Have you ever felt like you were doing better than you were? Able to hold it together all day. Then, when you sit down alone, you feel the brokenness seeping in through the cracks in your heart. You realize that you need more love and care than you thought you did. You realize that helping other people hold it together has taken a toll. You realize you need a little more self-love than you’ve given yourself.

It’s tempting to drown out the brokenness. Blast music. Turn on the TV. Open a million web pages. Go out with friends. Get drunk. Try to fix someone else’s life. Work out. Eat. But the brokenness is there. And I think it’s going to stay there until you sit with it, until you accept it. I think my brokenness will be there until I allow myself the time to mourn.

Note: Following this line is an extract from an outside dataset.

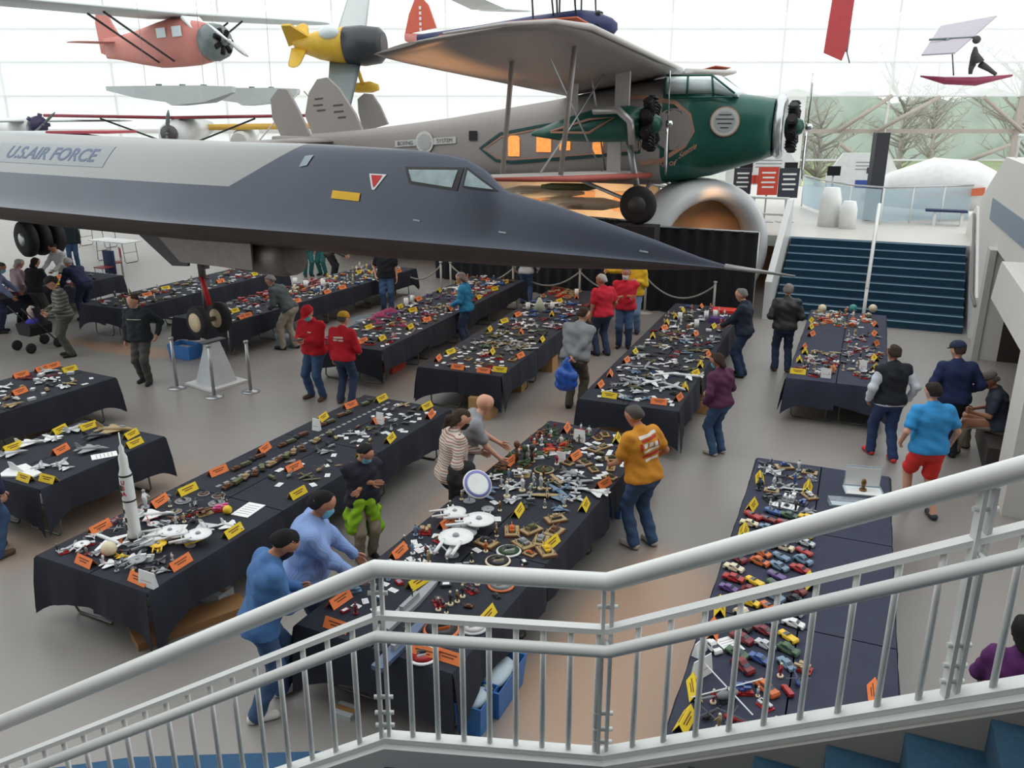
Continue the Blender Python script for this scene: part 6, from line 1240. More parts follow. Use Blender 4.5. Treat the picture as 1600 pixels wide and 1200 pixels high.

Ancient cultures had mourning periods designated for when something tragic happened. If your loved one died, you would take the time to weep. To grieve. You would sit with your tiny spark and give it time. You would fan it, sit by it, and allow it to take its time. It would catch ablaze slowly.

Our Western world doesn’t deal with mourning so well. We distract rather than grieve. We throw ourselves into our work. We throw ourselves into drinking, or filling our schedules. We throw ourselves into everything, hoping we won’t have to feel anything. And we profit nothing.

No matter where or when you live, you have to be a little counter-cultural to be healthy. So I’ve decided to be a little counter-cultural. To resist the urge to run full speed and ignore my tiny spark. I’ve decided to spend some time mourning. To give my little spark some time to catch ablaze again.

I hope that whatever is going on, you take some time to show yourself some self-love. It’s tempting to throw all our fuel into others’ flames. But if yours is small and dwindling… you need time. It might be time to mourn.